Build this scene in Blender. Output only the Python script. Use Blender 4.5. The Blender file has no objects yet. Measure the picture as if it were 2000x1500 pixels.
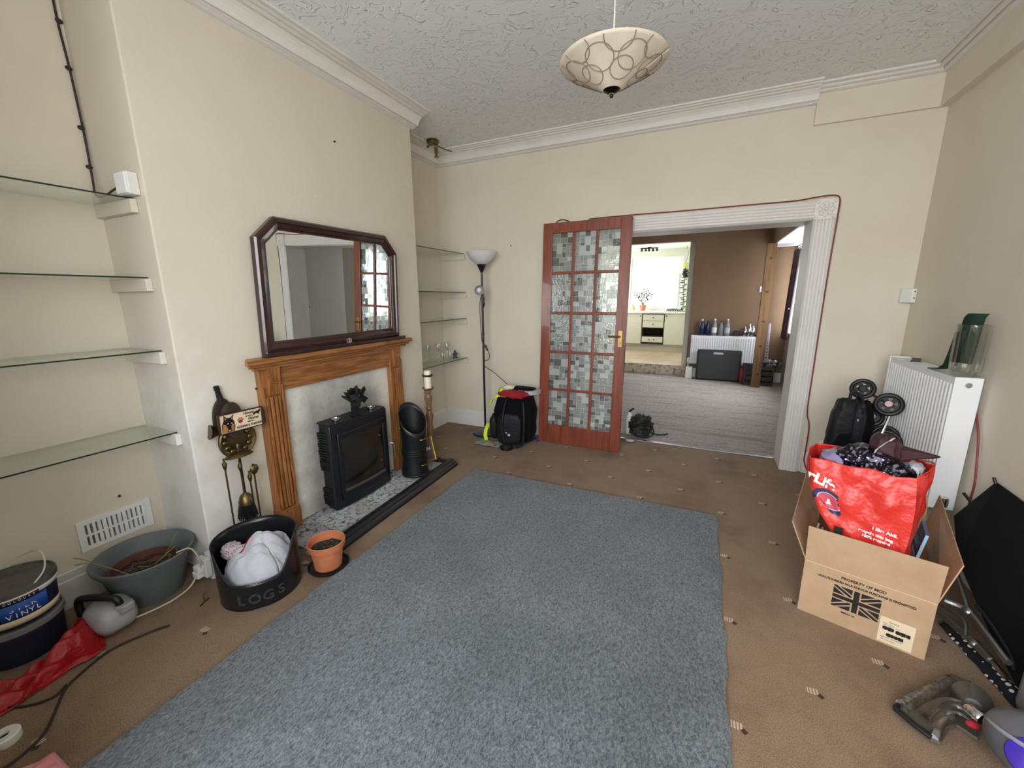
import bpy, bmesh, math, random
from mathutils import Vector, Matrix, Euler
random.seed(7)
SC = bpy.context.scene
COL = SC.collection
PI = math.pi
# ------------------------------------------------------------------ camera
cam = bpy.data.cameras.new('camera'); cam.sensor_width = 36.0; cam.lens = 793.51 / 2000 * 36
cam.clip_start = 0.05
camo = bpy.data.objects.new('camera', cam); COL.objects.link(camo)
def cam_matrix(yaw, pitch, roll, loc):
    f = Vector((math.sin(yaw) * math.cos(pitch), math.cos(yaw) * math.cos(pitch), -math.sin(pitch)))
    r = Vector((math.cos(yaw), -math.sin(yaw), 0)); u = r.cross(f)
    r2 = math.cos(roll) * r + math.sin(roll) * u; u2 = -math.sin(roll) * r + math.cos(roll) * u
    m = Matrix((r2, u2, -f)).transposed().to_4x4(); m.translation = Vector(loc); return m
camo.matrix_world = cam_matrix(-0.435933, 0.211691, -0.008084, (0, 0, 1.36))
SC.camera = camo
# ------------------------------------------------------------------ world: bright overcast sky, darker ground
world = bpy.data.worlds.new('sky'); SC.world = world; world.use_nodes = True
nt = world.node_tree; nt.nodes.clear()
tc = nt.nodes.new('ShaderNodeTexCoord'); sx = nt.nodes.new('ShaderNodeSeparateXYZ'); rp = nt.nodes.new('ShaderNodeValToRGB')
bg = nt.nodes.new('ShaderNodeBackground'); wo = nt.nodes.new('ShaderNodeOutputWorld')
mp = nt.nodes.new('ShaderNodeMath'); mp.operation = 'MULTIPLY_ADD'; mp.inputs[1].default_value = 0.5; mp.inputs[2].default_value = 0.5
nt.links.new(tc.outputs['Generated'], sx.inputs[0]); nt.links.new(sx.outputs['Z'], mp.inputs[0]); nt.links.new(mp.outputs[0], rp.inputs[0])
rp.color_ramp.elements[0].position = 0.47; rp.color_ramp.elements[0].color = (0.68, 0.69, 0.68, 1)
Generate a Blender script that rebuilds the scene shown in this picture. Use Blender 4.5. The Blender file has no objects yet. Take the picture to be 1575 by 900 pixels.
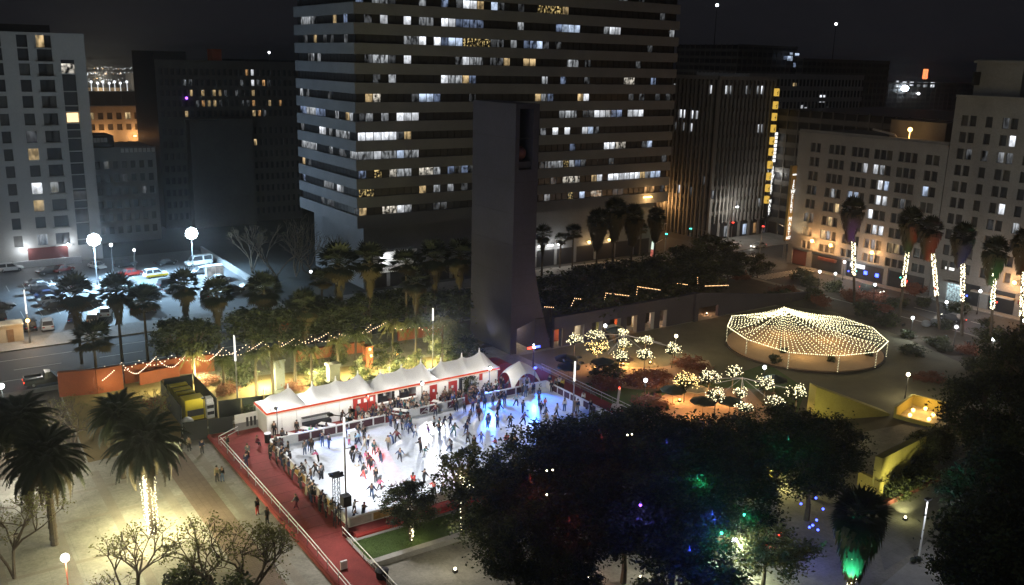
import bpy, bmesh, math, random
from mathutils import Vector, Matrix
random.seed(7)
C = bpy.context.scene.collection
sc = bpy.context.scene
# ---------------------------------------------------------------- camera
# The scene's x axis runs along the wide street behind the park, y across it; the camera stands on a roof 43 m up.
PITCH, ROLL, YAW, H = math.radians(14.3), math.radians(1.4), math.radians(34.6), 43.0
FPX = 1400 / 1575.0
def to_grid(v):
    return Vector((v[0]*math.cos(YAW)+v[1]*math.sin(YAW), -v[0]*math.sin(YAW)+v[1]*math.cos(YAW), v[2]))
_f = Vector((0, math.cos(PITCH), -math.sin(PITCH))); _u = Vector((0, math.sin(PITCH), math.cos(PITCH))); _x = Vector((1, 0, 0))
_c, _s = math.cos(ROLL), math.sin(ROLL)
AX, AU, AF = to_grid(_c*_x + _s*_u), to_grid(-_s*_x + _c*_u), to_grid(_f)
cam_data = bpy.data.cameras.new("camera"); cam = bpy.data.objects.new("camera", cam_data); C.objects.link(cam)
cam.matrix_world = Matrix(((AX.x, AU.x, -AF.x, 0), (AX.y, AU.y, -AF.y, 0), (AX.z, AU.z, -AF.z, H), (0, 0, 0, 1)))
cam_data.sensor_fit = 'HORIZONTAL'; cam_data.sensor_width = 36.0; cam_data.lens = 36.0 * FPX
cam_data.clip_start = 0.5; cam_data.clip_end = 20000
sc.camera = cam
# ---------------------------------------------------------------- world, city glow, exposure
world = bpy.data.worlds.new("World"); sc.world = world; world.use_nodes = True
wn = world.node_tree.nodes; wl = world.node_tree.links
bg = wn["Background"]
sky = wn.new("ShaderNodeTexSky"); sky.sky_type = 'NISHITA'; sky.sun_disc = False
SUN_EL, SUN_ROT = math.radians(62), math.radians(215)
sky.sun_elevation = math.radians(-4.0); sky.sun_rotation = SUN_ROT; sky.air_density = 1.0; sky.dust_density = 2.0
mixs = wn.new("ShaderNodeMix"); mixs.data_type = 'RGBA'; mixs.inputs[0].default_value = 0.93
wl.new(sky.outputs[0], mixs.inputs[6]); mixs.inputs[7].default_value = (0.092, 0.092, 0.115, 1)
wl.new(mixs.outputs[2], bg.inputs["Color"]); bg.inputs["Strength"].default_value = 0.1
sun_d = bpy.data.lights.new("city_glow", 'SUN'); sun_d.energy = 0.12; sun_d.angle = math.radians(50); sun_d.color = (.88, .94, 1.0)
sun = bpy.data.objects.new("city_glow", sun_d); C.objects.link(sun)
sun_from = Vector((-.75, -.30, .62))
sun.rotation_euler = sun_from.to_track_quat('Z', 'Y').to_euler()
sc.view_settings.view_transform = 'Standard'; sc.view_settings.look = 'None'; sc.view_settings.exposure = 0.0; sc.view_settings.gamma = 1.0
try: sc.view_settings.use_curve_mapping = False
except Exception: pass
sc.cycles.use_denoising = True
sc.cycles.max_bounces = 4; sc.cycles.diffuse_bounces = 2; sc.cycles.glossy_bounces = 2; sc.cycles.transmission_bounces = 2
sc.cycles.sample_clamp_indirect = 1.5; sc.cycles.sample_clamp_direct = 0.0
sc.cycles.use_light_tree = True
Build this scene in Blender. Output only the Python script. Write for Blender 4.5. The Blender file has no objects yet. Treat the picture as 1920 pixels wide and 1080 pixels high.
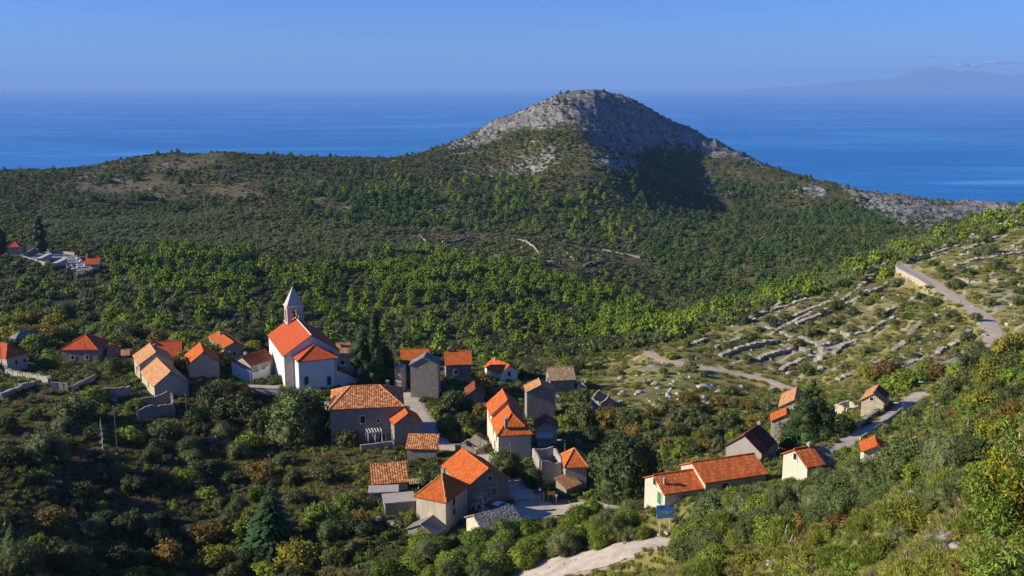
import bpy, bmesh, math, random
import numpy as np
from mathutils import Vector
from mathutils.bvhtree import BVHTree

scn = bpy.context.scene
COL = scn.collection
R = math.radians
PI = math.pi

# ------------------------------------------------------------------ camera, world, sun, exposure
CAMZ = 370.0                       # metres above the sea
FPX = 1867.0                       # focal length in pixels of a 1920 px wide picture (35 mm)
PITCH = math.atan(385.0 / FPX)     # level line at row 155
cam = bpy.data.cameras.new('camera')
cam.sensor_width = 36.0
cam.lens = 36.0 * FPX / 1920.0
cam.clip_start = 0.3
cam.clip_end = 200000.0
camo = bpy.data.objects.new('camera', cam)
camo.location = (0, 0, CAMZ)
camo.rotation_euler = (PI / 2 - PITCH, 0, 0)
COL.objects.link(camo)
scn.camera = camo

SUN_EL = R(24.0)
SUN_XY = Vector((-0.992, -0.125)).normalized()      # towards the sun, seen from above
world = bpy.data.worlds.new('World')
scn.world = world
world.use_nodes = True
wn = world.node_tree
for n in list(wn.nodes):
    wn.nodes.remove(n)
sky = wn.nodes.new('ShaderNodeTexSky')
sky.sky_type = 'NISHITA'
sky.sun_disc = False
sky.sun_elevation = SUN_EL
sky.sun_rotation = math.atan2(SUN_XY.x, SUN_XY.y) % (2 * PI)
sky.altitude = 370
sky.air_density = 1.0
sky.dust_density = 0.0
sky.ozone_density = 3.0
bg = wn.nodes.new('ShaderNodeBackground')
bg.inputs['Strength'].default_value = 0.070
wo = wn.nodes.new('ShaderNodeOutputWorld')
tint = wn.nodes.new('ShaderNodeMix'); tint.data_type = 'RGBA'; tint.blend_type = 'MULTIPLY'
tint.inputs[0].default_value = 1.0
tint.inputs[7].default_value = (0.335, 0.62, 1.38, 1)      # clear autumn air: a deep blue sky
wn.links.new(sky.outputs[0], tint.inputs[6])
wn.links.new(tint.outputs[2], bg.inputs['Color'])
wn.links.new(bg.outputs[0], wo.inputs['Surface'])

sun = bpy.data.lights.new('sun', 'SUN')
sun.energy = 5.0
sun.angle = R(0.53)
sun.color = (1.0, 0.90, 0.72)
suno = bpy.data.objects.new('sun', sun)
sdir = Vector((SUN_XY.x * math.cos(SUN_EL), SUN_XY.y * math.cos(SUN_EL), math.sin(SUN_EL)))
suno.rotation_euler = sdir.to_track_quat('Z', 'Y').to_euler()
suno.location = (-300, -60, CAMZ + 200)
COL.objects.link(suno)

scn.view_settings.view_transform = 'Standard'
scn.view_settings.look = 'None'
scn.view_settings.exposure = 0.62
scn.view_settings.gamma = 1.0
scn.view_settings.use_curve_mapping = False
scn.cycles.max_bounces = 6
scn.cycles.diffuse_bounces = 2
scn.cycles.glossy_bounces = 2
scn.cycles.transmission_bounces = 2
scn.cycles.volume_bounces = 1
scn.cycles.transparent_max_bounces = 8
scn.cycles.use_adaptive_sampling = True
scn.cycles.adaptive_threshold = 0.01

# ------------------------------------------------------------------ pixel <-> world
FWD = Vector((0, math.cos(PITCH), -math.sin(PITCH)))
UPV = Vector((0, math.sin(PITCH), math.cos(PITCH)))
CAM = Vector((0, 0, CAMZ))
def ray(px, py):
    return Vector((1, 0, 0)) * ((px - 960) / FPX) + FWD + UPV * ((540 - py) / FPX)
def at_y(px, py, Y):
    d = ray(px, py)
    return CAM + d * (Y / d.y)
def at_z(px, py, z):
    d = ray(px, py)
    return CAM + d * ((z - CAMZ) / d.z)
def project(x, y, z):
    dz = z - CAMZ
    w = y * math.cos(PITCH) - dz * math.sin(PITCH)
    v = y * math.sin(PITCH) + dz * math.cos(PITCH)
    w = np.maximum(w, 1e-3)
    return 960 + FPX * x / w, 540 - FPX * v / w

# ------------------------------------------------------------------ noise
def vnoise(x, y, seed=0):
    xi = np.floor(x).astype(np.int64); yi = np.floor(y).astype(np.int64)
    xf = x - xi; yf = y - yi
    u = xf * xf * xf * (xf * (xf * 6 - 15) + 10); v = yf * yf * yf * (yf * (yf * 6 - 15) + 10)
    def h(a, b):
        n = (a * 374761393 + b * 668265263 + seed * 362437) & 0xffffffff
        n = ((n ^ (n >> 13)) * 1274126177) & 0xffffffff
        n = n ^ (n >> 16)
        return (n & 0xffff) / 32767.5 - 1.0
    a = h(xi, yi); b = h(xi + 1, yi); c = h(xi, yi + 1); d = h(xi + 1, yi + 1)
    return a + (b - a) * u + (c - a) * v + (a - b - c + d) * u * v
def fbm(x, y, sc, octv=4, seed=0, gain=0.5):
    s = 0.0; amp = 1.0; tot = 0.0
    for i in range(octv):
        s = s + amp * vnoise(x / sc, y / sc, seed + 17 * i)
        tot += amp; amp *= gain; sc = sc / 2.03
    return s / tot
def ridged(x, y, sc, octv=4, seed=0):
    s = 0.0; amp = 1.0; tot = 0.0
    for i in range(octv):
        s = s + amp * (1 - 2 * np.abs(vnoise(x / sc, y / sc, seed + 31 * i)))
        tot += amp; amp *= 0.55; sc = sc / 2.1
    return s / tot
def sstep(a, b, x):
    t = np.clip((x - a) / (b - a), 0, 1)
    return t * t * (3 - 2 * t)
def inpoly(px, py, poly):
    c = np.zeros(np.shape(px), bool)
    n = len(poly)
    for i in range(n):
        x1, y1 = poly[i]; x2, y2 = poly[(i + 1) % n]
        if y1 == y2: continue
        cond = ((y1 > py) != (y2 > py)) & (px < (x2 - x1) * (py - y1) / (y2 - y1) + x1)
        c ^= cond
    return c

# ------------------------------------------------------------------ terrain: control points (column, row, distance)
CP = [
 # village floor
 (30,700,235),(180,690,240),(340,745,205),(300,700,225),(460,720,222),(600,735,215),(690,735,215),(780,745,215),(850,700,232),
 (800,690,240),(930,715,230),(1020,790,200),(940,830,182),(1060,910,160),(1000,960,148),(1100,955,150),(900,940,152),(850,1000,141),
 (780,990,143),(730,920,158),(790,860,175),(680,830,184),(560,830,186),(620,780,200),(1030,740,220),(960,700,240),(1130,770,205),
 (1160,720,228),(1180,930,152),(1260,860,168),
 # hillside in front of the village, falling to the right into a gully
 (0,740,200),(150,760,196),(0,850,158),(0,960,136),(0,1080,115),(150,850,168),(150,960,145),(150,1080,126),(300,850,176),(300,960,152),
 (300,1080,134),(450,850,180),(450,960,155),(450,1080,136),(600,900,165),(600,1000,144),(600,1080,132),(700,1000,141),(700,1080,129),(850,1080,123),
 # slope below the camera
 (1000,1080,116),(1120,1045,114),(1250,1010,112),(1250,1080,97),(1300,960,112),(1230,955,120),(1400,1000,82),(1400,1080,62),(1500,1080,44),
 (1650,1080,30),(1800,1080,21.5),(1900,1080,17),(1500,965,86),(1500,905,122),(1650,970,55),(1650,880,92),(1800,960,36),(1900,950,25),
 (1750,880,66),(1900,850,35),(1900,770,50),(1800,800,85),(1700,815,118),(1330,925,126),(1420,900,128),(1640,850,132),(1560,850,142),
 (1410,865,150),(1480,830,162),(1635,770,170),(1700,765,170),(1740,745,174),(1600,830,150),(1800,735,150),(1850,700,165),(1900,690,130),
 # terraced hill
 (1250,670,250),(1350,690,243),(1440,715,236),(1500,735,228),(1350,740,212),(1250,740,215),(1430,770,195),(1560,700,225),(1650,700,212),
 (1750,690,200),(1860,655,212),(1870,610,232),(1830,580,255),(1760,540,290),(1700,500,328),(1740,492,336),(1920,600,225),(1920,500,300),
 (1920,440,360),(1920,397,425),(1800,442,392),(1700,480,360),(1600,522,338),(1500,556,320),(1400,594,300),(1300,632,282),(1200,655,268),
 (1500,640,268),(1600,600,280),(1650,560,300),(1150,690,255),(1100,692,258),
 # beyond its crest
 (1100,640,370),(1200,610,420),(1300,580,490),(1400,540,560),(1500,490,650),(1600,450,760),(1700,420,860),(1000,660,310),(900,665,290),
 # valley and far slopes
 (900,630,345),(900,600,400),(900,560,460),(900,520,520),(900,490,580),(1100,580,480),(1100,530,560),(1100,490,640),(1000,450,730),
 (1200,450,760),(1300,500,670),(1000,400,850),(800,460,680),(800,420,780),(800,350,960),(850,290,1180),(750,298,1180),(650,298,1170),
 (700,650,300),(700,600,370),(700,560,430),(700,520,500),(500,640,290),(500,600,325),(500,550,400),(500,500,510),(500,450,630),
 (500,400,770),(500,340,980),(450,285,1150),(340,289,1150),(250,298,1140),(150,316,1130),(0,320,1120),(300,340,990),(300,400,800),
 (300,450,640),(300,520,440),(300,570,350),(300,620,288),(100,640,275),(100,600,310),(100,560,350),(100,520,410),(150,490,455),
 (30,490,450),(30,450,540),(100,430,640),(100,380,840),(100,345,1000),
 # mountain
 (950,218,1330),(1000,203,1345),(1050,183,1350),(1100,174,1350),(1150,182,1370),(1200,197,1395),(1250,224,1425),(1300,245,1440),
 (1350,272,1440),(1400,297,1420),(1450,320,1370),(1520,338,1280),(1600,355,1190),(1700,369,1130),(1800,377,1100),(1920,378,1080),
 (900,245,1300),(950,262,1210),(1010,245,1235),(1060,215,1270),(1090,235,1165),(1100,262,1110),(1125,300,1040),(1180,250,1335),(1250,268,1365),(1320,295,1350),(1210,300,1265),
 (1000,320,1060),(1110,335,985),(1200,340,1120),(1300,345,1180),(1400,352,1215),(1200,380,970),(1100,380,920),(1300,400,990),
 (1400,400,1060),(1500,390,1100),(1600,392,1050),(1700,412,985),(1500,440,830),(1850,402,1040),
]
pts = []
for px, py, Y in CP:
    p = at_y(px, py, float(Y)); pts.append((math.atan2(p.x, p.y), math.log(math.hypot(p.x, p.y)), p.z))
def add_polar(px, r, drop):        # a point given by its column's bearing, distance and drop below the camera
    pts.append((math.atan((px - 960) / FPX), math.log(r), CAMZ - drop))
for px, r, dz in [(-300,1200,95),(0,1500,190),(0,2100,440),(-600,1200,120),(-600,2000,440),(200,1450,165),(200,2100,440),(450,1430,160),(450,2100,440),
                  (700,1450,180),(700,2100,440),(900,1580,180),(900,2100,440),(1100,1560,130),(1100,1900,330),(1100,2200,460),(1250,1640,190),(1250,2100,440),
                  (1400,1620,240),(1400,2100,450),(1600,1450,250),(1600,2100,470),(1800,1350,260),(1800,2100,480),(2050,1300,260),(2050,2100,480),
                  (2400,1200,200),(2400,2100,470),
                  (-300,300,66),(-300,450,72),(-300,700,95),(-300,180,60),(-300,110,58),(-900,300,70),(-900,120,60),(-900,700,90),
                  (2100,330,51),(2100,450,48),(2100,200,45),(2100,100,26),(2100,30,11.5),(2100,700,80),(2600,300,44),(2600,60,15),(2600,900,120),
                  (-900,40,29),(-900,12,10),(-100,60,38),(-100,25,19),(300,90,56),(300,40,29),(700,90,57),(700,40,28),(1000,80,50),(1000,40,26.5),
                  (1300,60,37),(1300,30,20),(1550,22,14.5),(1550,10,7.5),(960,15,11.5),(960,4,4.0),(300,15,12),(2400,60,17),
                  (960,2.2,2.2),(2600,2.2,2.3),(-600,2.2,2.4)]:
    add_polar(px, r, dz)
for x_ in (-12, -7, -3, 3, 7, 12, 18):      # the slope falls away from the viewpoint at every step to the side
    for y_ in (2.5, 6, 11): pts.append((math.atan2(x_, y_), math.log(math.hypot(x_, y_)), CAMZ - 2.0 - (0.50 if x_ > 0 else 0.62) * y_))
pts = np.array(pts)
def tps_fit(P):
    n = len(P)
    d2 = (P[:, None, 0] - P[None, :, 0]) ** 2 + (P[:, None, 1] - P[None, :, 1]) ** 2
    K = 0.5 * d2 * np.log(d2 + 1e-12)
    K[np.arange(n), np.arange(n)] = 2e-4
    A = np.zeros((n + 3, n + 3)); A[:n, :n] = K
    A[:n, n] = 1; A[:n, n + 1:] = P[:, :2]; A[n, :n] = 1; A[n + 1:, :n] = P[:, :2].T
    b = np.zeros(n + 3); b[:n] = P[:, 2]
    return np.linalg.solve(A, b)
TW = tps_fit(pts)
def tps(th, lr):
    out = np.full(th.shape, TW[-3]) + TW[-2] * th + TW[-1] * lr
    for i in range(len(pts)):
        d2 = (th - pts[i, 0]) ** 2 + (lr - pts[i, 1]) ** 2 + 1e-12
        out += TW[i] * 0.5 * d2 * np.log(d2)
    return out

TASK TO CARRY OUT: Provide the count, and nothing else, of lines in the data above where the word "picture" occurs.

SOLUTION TO THE EXERCISE: 4